Taking its place as one of the most common and widespread bird species in the U.S., the Cliff Swallow is an incredible swallow species that naturally builds nests out of wet mud on the ledges of cliffs, and have taken advantage of man-made structures.

William L. Dawson, a famous ornithologist of the early 1900s and author of “Birds of California,” is quoted as saying,“Doubtless the Lord must love the Cliff Swallows, else he would not have made so many of them.”

Cliff Swallows will nest in colonies of up to 6,000 nests, and have a breeding range from Panama all the way north to Alaska, according to Birds of the World.
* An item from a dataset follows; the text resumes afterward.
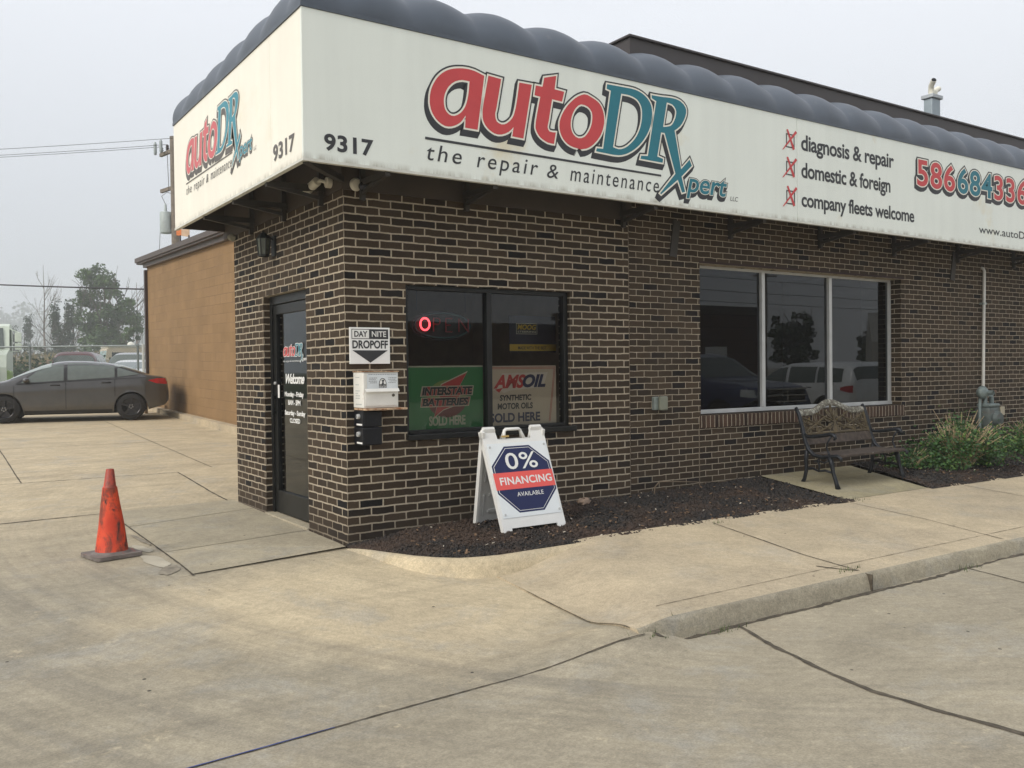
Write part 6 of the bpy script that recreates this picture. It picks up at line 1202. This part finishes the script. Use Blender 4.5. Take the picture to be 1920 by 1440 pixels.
q = world_at(197, 690, 90 * KT); tree('broadleaf_tree', 'tall full green broadleaf tree left of the tan building roof', q.x, q.y, 12.6, (G1, G2), 5, [(-.04, .52, .14, .26, 34), (-.08, .83, .09, .11, 14), (.11, .60, .13, .17, 26), (.04, .78, .10, .08, 9), (.02, .32, .20, .14, 26), (-.16, .66, .05, .10, 8), (.21, .50, .06, .07, 8), (-.13, .42, .08, .12, 12)], 95, .19, .25, .22)
q = world_at(122, 690, 95 * KT); tree('spired_tree', 'dark pointed tree with two spires right of the bare tree', q.x, q.y, 9.3, (G3, G4), 8, [(-.10, .70, .030, .26, 40), (.07, .74, .028, .25, 40), (.0, .45, .11, .2, 40), (-.02, .30, .17, .16, 46), (.05, .16, .22, .12, 40), (.24, .26, .05, .12, 12), (-.18, .22, .09, .13, 18), (.22, .48, .018, .16, 10)], 34, .15, .2, .14)
q = world_at(46, 690, 120 * KT); tree('spired_tree', 'thin twin topped tree at the left fading into fog', q.x, q.y, 9.6, (G3, G4), 9, [(.06, .70, .028, .28, 36), (-.12, .52, .026, .24, 28), (.04, .35, .08, .2, 26), (-.12, .24, .09, .14, 18), (.12, .2, .09, .14, 16)], 34, .15, .2, .12)
q = world_at(250, 690, 80 * KT); tree('young_tree', 'small light green tree by the dark corner of the tan building', q.x, q.y, 6.2, (G2, G1), 12, [(0, .6, .18, .25, 16), (-.12, .40, .16, .16, 12), (.12, .32, .15, .18, 12)], 55, .16, .25, .09)
q = world_at(75, 690, 84 * KT); tree('young_tree', 'low bushy tree under the bare tree at the left', q.x, q.y, 4.6, (G1, G3), 14, [(0, .5, .2, .3, 16), (.2, .4, .16, .2, 10)], 50, .15, .2, .07)
for (px, dep, hgt, sd, lab) in ((84, 100, 13.0, 31, 'tall bare dead tree with grey branches left of the spired tree'), (258, 96, 10.5, 32, 'thin bare tree rising beside the dark wall corner'), (138, 99, 9.0, 33, 'faint bare tree close behind the spired tree')):
    dep, hgt = dep * KT, hgt * KT; q = world_at(px, 690, dep); t = thing('bare_tree', lab, 'tree', (q.x, q.y, GZ)); rn = random.Random(sd); mb = MB(); base = Vector((q.x, q.y, GZ)); top = hgt * .42
    mb.tube([base, base + Vector((.1, 0, top * .5)), base + Vector((0, .1, top))], [.46, .36, .27] if hgt > 25 else [.27, .21, .15], 7); 
    k_ = .19 if hgt > 25 else .105
    mb.tube([base + Vector((0, .1, top)), base + Vector((.15, .1, hgt * .7)), base + Vector((.05, 0, hgt))], [k_ * 1.3, k_ * .7, .03], 6); mb.build('trunk', BARKD, t, smooth=True); mb = MB()
    for j in range(9): a = rn.choice((0, PI)) + rn.uniform(-.9, .9); hz = top * rn.uniform(.75, 2.0); hz = min(hz, hgt * .8); limbs(mb, base + Vector((.08, .05, hz)), R_ * math.cos(a) * .7 + Vector((0, math.sin(a) * .4, 1.0)), hgt * .28 * (1.15 - hz / hgt), k_ * .6, 2, rn, .3, None, .25)
    mb.build('branches', BARKD, t)
# far fog-bound wood: one mass
rn = random.Random(40); mb = MB()
for k in range(120):
    px = rn.uniform(-260, 330); dep = rn.uniform(780, 900); hmax = itp([(-260, 17), (0, 15.5), (40, 14), (75, 15), (120, 12), (170, 9), (330, 11)], px) * rn.uniform(.75, 1.08) * 4.9; q = world_at(px, 690, dep)
    for j in range(6): r = rn.uniform(6, 12); leaf_mass(mb, (q.x + rn.gauss(0, 7), q.y, GZ + hmax * rn.uniform(.08, .9)), (r, r, r * .9), 36, 2.3, rn)
tag(mb.build('far_woodland', simple('wood_far_green', (.035, .055, .028), .85, vary=.3, vs=.3)), kind='stuff')
# ------------------------------------------------------------------ utility pole, sign on it and wires
up_ = thing('utility_pole', 'wooden utility pole with two crossarms and a grey transformer behind the awning sign', 'utility pole', (5.56, 28.55, .6)); WOOD = simple('pole_wood', (.20, .17, .14), .9, vary=.25, vs=8); STEELG = simple('pole_steel', (.33, .37, .37), .5, .3); POR = simple('porcelain_dark', (.05, .04, .04), .3)
PX, PY2 = 5.56, 28.55
mb = MB(); mb.tube([(PX, PY2, .5), (PX + .02, PY2, 5), (PX - .02, PY2, 10.45)], [.19, .165, .13], 12); mb.build('pole', WOOD, up_, smooth=40)
arm = (R_ * .35 + Vector((D_.x, D_.y, 0)) * .94); arm.z = 0; arm.normalize()
ar2 = Vector((.20, -.98, 0)).normalized()      # crossarms run roughly down the street
P0 = Vector((PX, PY2, 0))
for zc in (9.95, 8.55): mb = MB(); mb.bar(P0 - ar2 * -1.15 * -1 + Vector((0, 0, zc)), P0 + ar2 * 1.15 + Vector((0, 0, zc)), .10, .13); mb.build('crossarm', WOOD, up_)
for k in (-1.05, -.55, .9):
    mb = MB(); q = P0 + ar2 * k + Vector((0, 0, 10.02)); mb.lathe([(.03, 0), (.07, .03), (.04, .07), (.08, .10), (.04, .15), (.07, .18), (.02, .24)], 10, tuple(q)); mb.build('insulator', POR, up_)
    if k < 0: mb = MB(); q = P0 + ar2 * k + R_ * -.25 + Vector((0, 0, 9.95)); mb.lathe([(.045, 0), (.06, .05), (.06, .42), (.03, .5)], 10, tuple(q)); mb.build('fuse_cutout', STEELG, up_)
mb = MB(); q = P0 - R_ * .36; mb.lathe([(0, 6.78), (.20, 6.80), (.215, 6.85), (.215, 7.55), (.20, 7.60), (.05, 7.63), (.05, 7.86), (.03, 7.9), (.0, 7.95)], 18, (q.x, q.y, 0)); mb.build('transformer', simple('transformer_grey', (.42, .47, .46), .5), up_, smooth=40)
mb = MB()
for zc in (6.9, 7.5): mb.bar(P0 + Vector((0, 0, zc)), P0 - R_ * .4 + Vector((0, 0, zc)), .12, .08)
mb.bar(P0 - R_ * .17 + Vector((0, 0, 6.8)), P0 - R_ * .17 + Vector((0, 0, 7.6)), .05, .05); mb.build('transformer_bracket', STEELG, up_)
mb = MB(); mb.tube([P0 - R_ * .36 + Vector((0, 0, 7.9)), P0 - R_ * .50 + Vector((0, 0, 8.2)), P0 - R_ * .30 + Vector((0, 0, 8.35)), P0 - R_ * .1 + Vector((0, 0, 8.3))], .012, 5); mb.tube([P0 - R_ * .55 + Vector((0, 0, 7.3)), P0 - R_ * .62 + Vector((0, 0, 6.2)), P0 - R_ * .66 + Vector((0, 0, 5.0))], .010, 5); mb.tube([P0 - R_ * .22 + Vector((0, 0, 8.4)), P0 - R_ * .26 + Vector((0, 0, 9.9))], .012, 5); mb.build('lead_wire', POR, up_)
def wire(label, a, b_, sag, r, group=None):
    a, b_ = Vector(a), Vector(b_); mb = MB(); mb.tube([a.lerp(b_, t / 16) - Vector((0, 0, sag * 4 * (t / 16) * (1 - t / 16))) for t in range(17)], r, 5); return tag(mb.build('overhead_wire', simple('wire_black', (.03, .03, .032), .6), smooth=True), label, 'wire', group)
far = lambda k, z: P0 - R_ * 34 + Vector((D_.x, D_.y, 0)) * 4 + ar2 * k + Vector((0, 0, z))
for k, lab in ((-1.05, 'highest thin power wire running left from the pole top'), (-.55, 'middle thin power wire running left from the pole crossarm'), (.9, 'lowest thin power wire running left from the pole crossarm')):
    wire(lab, P0 + ar2 * k + Vector((0, 0, 10.26)), far(k, 10.3 - (.9 - k) * .0), .35, .009, 'power wires on the pole top')
q1, q2 = world_at(-260, 521, 34), world_at(300, 543, 26); wire('thick black cable crossing low in front of the trees', q1, q2, .05, .024)
bs = thing('roadside_board', 'faded orange and white board on tall thin legs showing above the tan roof edge', 'sign', (5.9, 27.6, .45)); q = world_at(343, 436, 33)
fr = (q, R_ * 1, U_ * 1, -D_); mb = MB(); mb.prism([(-.24, -.10), (.24, -.16), (.24, .12), (-.24, .12)], fr, -.02, 0); mb.build('board', simple('board_pale', (.60, .42, .28), .6), bs)
mb = MB(); mb.prism([(-.24, -.10), (-.06, -.12), (-.06, .12), (-.24, .12)], fr, .001, .004); mb.build('orange_patch', simple('board_orange', (.72, .20, .05), .6), bs); mb = MB()
for u in (-.1, .22): mb = MB(); t0 = q + R_ * u - U_ * .1; mb.bar(t0, (t0.x, t0.y, .43), .05, .05); mb.build('leg', POR, bs)
# ------------------------------------------------------------------ what the glass mirrors: the street side behind the camera
PICK = dict(top=[(-2.9, .8), (-2.88, 1.25), (-2.8, 1.30), (-1.0, 1.32), (-.95, 1.6), (-.85, 1.84), (-.3, 1.92), (.4, 1.90), (.75, 1.80), (1.35, 1.36), (1.5, 1.28), (2.3, 1.22), (2.75, 1.12), (2.9, .8)], belt=[(-2.9, .78), (-2.8, 1.18), (-1, 1.20), (1.3, 1.18), (2.6, 1.05), (2.9, .76)], bot=[(-2.9, .6), (2.7, .5), (2.9, .55)], wid=[(-2.9, .92), (-2.5, 1.0), (2.0, 1.0), (2.6, .96), (2.9, .86)], wheels=(1.85, -1.75), r=.41, track=.86, tw=.14, tum=.18, ex=6,
            side_glass=[(1.1, .1, [(.1, 1.23), (1.1, 1.22)], [(.1, 1.78), (.6, 1.75), (1.1, 1.40)], 'f'), (0, -.8, [(-.8, 1.24), (0, 1.23)], [(-.8, 1.72), (0, 1.79)], 'r')], screens=[(1.36, .74, .6)], mirror=(1.0, 1.25), lamps=[('head_light', ([(2.45, .92), (2.82, .90)], [(2.45, 1.08), (2.82, 1.06)]), HEADL)])
pk, _ = make_car('pickup_truck', 'dark blue pickup mirrored in the wide shop window', 'pickup', (13.1, -8.7, -.12), math.radians(90), PICK, BLUEP, rimmat=CHROME)
mb = MB(); mb.bbox(2.86, -.62, .78, 2.93, .62, 1.10, .02); mb.build('grille', PLBLK, pk, world=False); mb = MB()
for z in (.80, .94, 1.08): mb.bbox(2.925, -.64, z - .018, 2.945, .64, z + .018, .006)
mb.box(2.925, -.02, .8, 2.944, .02, 1.08); mb.build('grille_bar', CHROME, pk, world=False); mb = MB(); mb.bbox(2.84, -.95, .52, 3.02, .95, .72, .04); mb.build('bumper', CHROME, pk, world=False)
make_car('parked_suv', 'white suv mirrored in the right pane of the wide shop window', 'car', (18.6, -9.4, -.12), math.radians(-84), suv_spec(1.70), paint_mat('white_clean_paint', (.85, .86, .85)))
make_car('parked_car', 'silver sedan mirrored in the glass door', 'car', (-15.5, 9.5, hlot(-12, 9)), math.radians(40), SED, SILP)
rb = thing('street_building', 'low red brick building across the street mirrored in the windows', 'building', (28, -36, -.1)); mb = MB(); mb.box(12, -46, -.2, 36, -34, 3.7); mb.box(36.001, -45, -.2, 45.5, -34.2, 5.0); mb.build('wall', simple('far_brick', (.07, .03, .022), .9), rb); mb = MB(); mb.box(11.8, -46.2, 3.701, 35.99, -33.8, 4.0); mb.box(35.8, -45.2, 5.001, 45.7, -34, 5.5); mb.build('roof_edge', FASCIA, rb); mb = MB(); mb.box(40, -33.99, 0, 42, -33.95, 2.8); mb.build('door', WHITE, rb)
rb = thing('street_house', 'pale gabled house across the street mirrored in the wide window', 'house', (54, -31, -.1)); mb = MB(); mb.prism([(0, 0), (8, 0), (8, 3.2), (4, 5.4), (0, 3.2)], frame((52, -30, -.1), (.8, -.6, 0), (0, 0, 1)), -8, 0); mb.build('wall', simple('house_pale', (.30, .29, .26), .8), rb)
for i, (x, y, h, lab) in enumerate(((64, -46, 7.6, 'round tree across the street mirrored in the wide window'), (76, -46, 5.6, 'second tree across the street mirrored in the wide window'), (55, -50, 5.4, 'far tree across the street mirrored in the corner window'), (-24, 16, 7, 'tree across the side lot mirrored high in the glass door'), (-33, 34, 8, 'farther tree across the side lot mirrored in the glass door'))):
    tree('street_tree', lab, x, y, h, (G3, G4), 60 + i, [(0, .62, .28, .27, 60), (.12, .42, .28, .2, 40), (-.12, .38, .26, .18, 36)], 40, .24, .3, .18, z=-.1 if y < 0 else .5)
sp2 = thing('street_pole', 'utility pole across the street mirrored in the wide window', 'utility pole', (53, -40, -.1)); mb = MB(); mb.tube([(53, -40, -.1), (53, -40, 9.0)], [.16, .12], 8); mb.build('pole', WOOD, sp2); mb = MB(); mb.bar((52.1, -40.4, 8.6), (53.9, -39.6, 8.6), .1, .12); mb.build('crossarm', WOOD, sp2)
for k, z in enumerate((9.2, 8.2, 7.4)): wire(('top', 'middle', 'bottom')[k] + ' of the street wires mirrored in the window glass', (-30, -36, z - .6), (120, -42, z - .6), .5, .02, 'street wires mirrored in the glass')
# ------------------------------------------------------------------ morning fog
mb = MB(); mb.box(-1110, -1110, -1.3, 1110, 1130, 90); hz = mb.build('haze', None); tag(hz, kind='stuff')
m = bpy.data.materials.new('fog'); m.use_nodes = True; nt = m.node_tree; nt.nodes.clear(); o = N(nt, 'ShaderNodeOutputMaterial'); pv = N(nt, 'ShaderNodeVolumePrincipled'); pv.inputs['Color'].default_value = (.93, .95, .97, 1); pv.inputs['Density'].default_value = .00125; pv.inputs['Anisotropy'].default_value = .0
L(nt, pv.outputs[0], o.inputs['Volume']); hz.data.materials.append(m)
Originally, these birds did not nest east of the Great Plains, however, that changed when habitats were made for them to build their nests on in the form of culverts, bridges and the eaves of buildings. 

Cliff Swallows first arrive in Washington in April, after which they become common throughout the whole state as they establish and breed through the following month, according to BirdWeb. During their non-breeding season, these birds spend their time in tropical South America, mostly wintering through Ecuador, Peru, Bolivia and Brazil.